The request
Print the listing as it stands, omitting all images.

──────

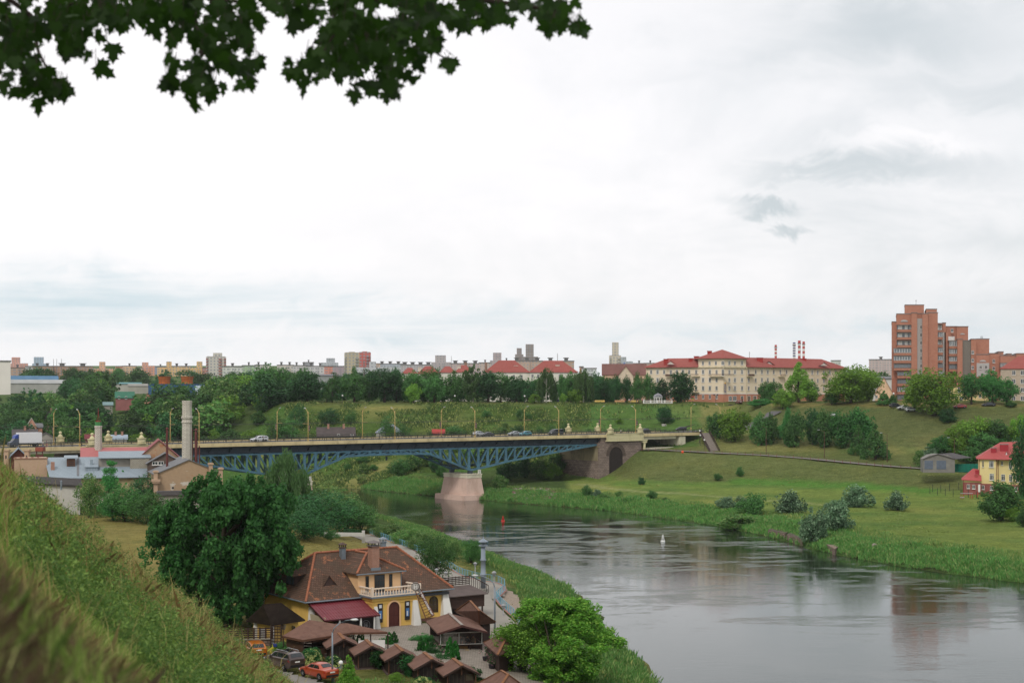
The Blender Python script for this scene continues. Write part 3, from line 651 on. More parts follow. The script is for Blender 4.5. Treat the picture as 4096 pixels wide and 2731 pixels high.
m.build('cross_bracing',STEEL,br)
for sp in(-74,-15.2):
 m=MB();mm=lambda a,b,c,d,z0,z1:m.add([(sp-a,-c*.6,z0),(sp+a,-c*.6,z0),(sp+a,10+c*.7,z0),(sp-a,10+c*.7,z0),(sp-b,-d*.6,z1),(sp+b,-d*.6,z1),(sp+b,10+d*.7,z1),(sp-b,10+d*.7,z1)],[(0,3,2,1),(4,5,6,7),(0,1,5,4),(1,2,6,5),(2,3,7,6),(3,0,4,7)])
 mm(5.0,4.8,3.9,3.7,-2.5,1.5);mm(3.4,2.65,2.3,1.3,1.5,6.6)
 m.mat(1);mm(2.75,2.75,1.5,1.5,6.6,7.75);mm(2.9,2.9,1.7,1.7,7.5,7.8)
 pr=m.build('pier',[PINK,PALE],br)
 for w in(1.3,10.6):MB().box(sp-.6,w-.6,7.8,sp+.6,w+.6,8.6).build('bearing',STEEL,pr)
 m=MB();m.box(sp+1.6,-.9,7.8,sp+2.5,-.5,9.0);m.box(sp+1.75,-.93,8.0,sp+2.35,-.9,8.85);m.build('river_marker_board',plain('white_board','d8d6cc',.6),pr)
 m=MB()
 for i in range(6):m.box(sp-2.5+i*1.0,-1.4,7.8,sp-2.45+i*1.0,-1.35,8.8)
 m.box(sp-2.5,-1.4,8.75,sp+2.5,-1.35,8.82);m.build('guard_rail',RAILM,pr)
m=MB();m.box(-45.6,2.2,13.9,-43.8,2.35,16.6);sgn=m.build('navigation_sign',plain('sign_rust','7a4a3e',.7),br)
m=MB();m.box(-45.0,2.12,12.6,-44.4,2.2,13.7);m.add([(-45.3,2.17,15.3),(-44.7,2.17,14.5),(-44.1,2.17,15.3),(-44.7,2.17,16.1)],[(0,1,2,3)]);m.build('sign_mark',STEEL,sgn)
def abutment(s0,s1,z0,arch,sg=1):
 m=MB();m.box(s0,.05,z0,s1,19.5,16.0);m.box(s0+1.2*(sg>0),.6,16.0,s1-.6,19,ZT-1.02)
 o=m.build('abutment',STONE,br)
 m=MB();m.mat(0);n=10;r0,r1,sc,zc_=3.0,4.3,arch,11.6
 for i in range(n):
  a,b=math.pi*i/n,math.pi*(i+.88)/n
  m.extr([(sc+r0*math.cos(a),.05,zc_+r0*math.sin(a)),(sc+r1*math.cos(a),.05,zc_+r1*math.sin(a)),(sc+r1*math.cos(b),.05,zc_+r1*math.sin(b)),(sc+r0*math.cos(b),.05,zc_+r0*math.sin(b))],(0,-.18,0))
 m.build('arch_ring',plain('arch_stone','5a4e46',.9,var=.25),o)
 m=MB();pts=[(sc-r0,.03,z0+.5),(sc+r0,.03,z0+.5)]+[(sc+r0*math.cos(math.pi*i/14),.03,zc_+r0*math.sin(math.pi*i/14))for i in range(15)]
 m.add(pts,[tuple(range(len(pts)))]);m.build('arch_recess',plain('arch_opening_shade','2e2723',.95,var=.3,scale=.8),o)  # flat dark face: the shade inside the arch is put into its colour
 return o
ab=abutment(36,55,2.0,43.5)
m=MB();m.box(35.88,.5,10.2,36.0,18.8,14.6);m.box(35.7,-.1,14.6,36.3,19.6,14.9);m.build('rendered_band',plain('pale_render','8c8066',.9,var=.2,scale=.4,dirt='4a4034',dirt_amt=.8),ab)
m=MB();r=random.Random(5)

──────

Reply to the exercise
The Blender Python script for this scene continues. Write part 3, from line 651 on. More parts follow. The script is for Blender 4.5. Treat the picture as 4096 pixels wide and 2731 pixels high.
m.build('cross_bracing',STEEL,br)
for sp in(-74,-15.2):
 m=MB();mm=lambda a,b,c,d,z0,z1:m.add([(sp-a,-c*.6,z0),(sp+a,-c*.6,z0),(sp+a,10+c*.7,z0),(sp-a,10+c*.7,z0),(sp-b,-d*.6,z1),(sp+b,-d*.6,z1),(sp+b,10+d*.7,z1),(sp-b,10+d*.7,z1)],[(0,3,2,1),(4,5,6,7),(0,1,5,4),(1,2,6,5),(2,3,7,6),(3,0,4,7)])
 mm(5.0,4.8,3.9,3.7,-2.5,1.5);mm(3.4,2.65,2.3,1.3,1.5,6.6)
 m.mat(1);mm(2.75,2.75,1.5,1.5,6.6,7.75);mm(2.9,2.9,1.7,1.7,7.5,7.8)
 pr=m.build('pier',[PINK,PALE],br)
 for w in(1.3,10.6):MB().box(sp-.6,w-.6,7.8,sp+.6,w+.6,8.6).build('bearing',STEEL,pr)
 m=MB();m.box(sp+1.6,-.9,7.8,sp+2.5,-.5,9.0);m.box(sp+1.75,-.93,8.0,sp+2.35,-.9,8.85);m.build('river_marker_board',plain('white_board','d8d6cc',.6),pr)
 m=MB()
 for i in range(6):m.box(sp-2.5+i*1.0,-1.4,7.8,sp-2.45+i*1.0,-1.35,8.8)
 m.box(sp-2.5,-1.4,8.75,sp+2.5,-1.35,8.82);m.build('guard_rail',RAILM,pr)
m=MB();m.box(-45.6,2.2,13.9,-43.8,2.35,16.6);sgn=m.build('navigation_sign',plain('sign_rust','7a4a3e',.7),br)
m=MB();m.box(-45.0,2.12,12.6,-44.4,2.2,13.7);m.add([(-45.3,2.17,15.3),(-44.7,2.17,14.5),(-44.1,2.17,15.3),(-44.7,2.17,16.1)],[(0,1,2,3)]);m.build('sign_mark',STEEL,sgn)
def abutment(s0,s1,z0,arch,sg=1):
 m=MB();m.box(s0,.05,z0,s1,19.5,16.0);m.box(s0+1.2*(sg>0),.6,16.0,s1-.6,19,ZT-1.02)
 o=m.build('abutment',STONE,br)
 m=MB();m.mat(0);n=10;r0,r1,sc,zc_=3.0,4.3,arch,11.6
 for i in range(n):
  a,b=math.pi*i/n,math.pi*(i+.88)/n
  m.extr([(sc+r0*math.cos(a),.05,zc_+r0*math.sin(a)),(sc+r1*math.cos(a),.05,zc_+r1*math.sin(a)),(sc+r1*math.cos(b),.05,zc_+r1*math.sin(b)),(sc+r0*math.cos(b),.05,zc_+r0*math.sin(b))],(0,-.18,0))
 m.build('arch_ring',plain('arch_stone','5a4e46',.9,var=.25),o)
 m=MB();pts=[(sc-r0,.03,z0+.5),(sc+r0,.03,z0+.5)]+[(sc+r0*math.cos(math.pi*i/14),.03,zc_+r0*math.sin(math.pi*i/14))for i in range(15)]
 m.add(pts,[tuple(range(len(pts)))]);m.build('arch_recess',plain('arch_opening_shade','2e2723',.95,var=.3,scale=.8),o)  # flat dark face: the shade inside the arch is put into its colour
 return o
ab=abutment(36,55,2.0,43.5)
m=MB();m.box(35.88,.5,10.2,36.0,18.8,14.6);m.box(35.7,-.1,14.6,36.3,19.6,14.9);m.build('rendered_band',plain('pale_render','8c8066',.9,var=.2,scale=.4,dirt='4a4034',dirt_amt=.8),ab)
m=MB();r=random.Random(5)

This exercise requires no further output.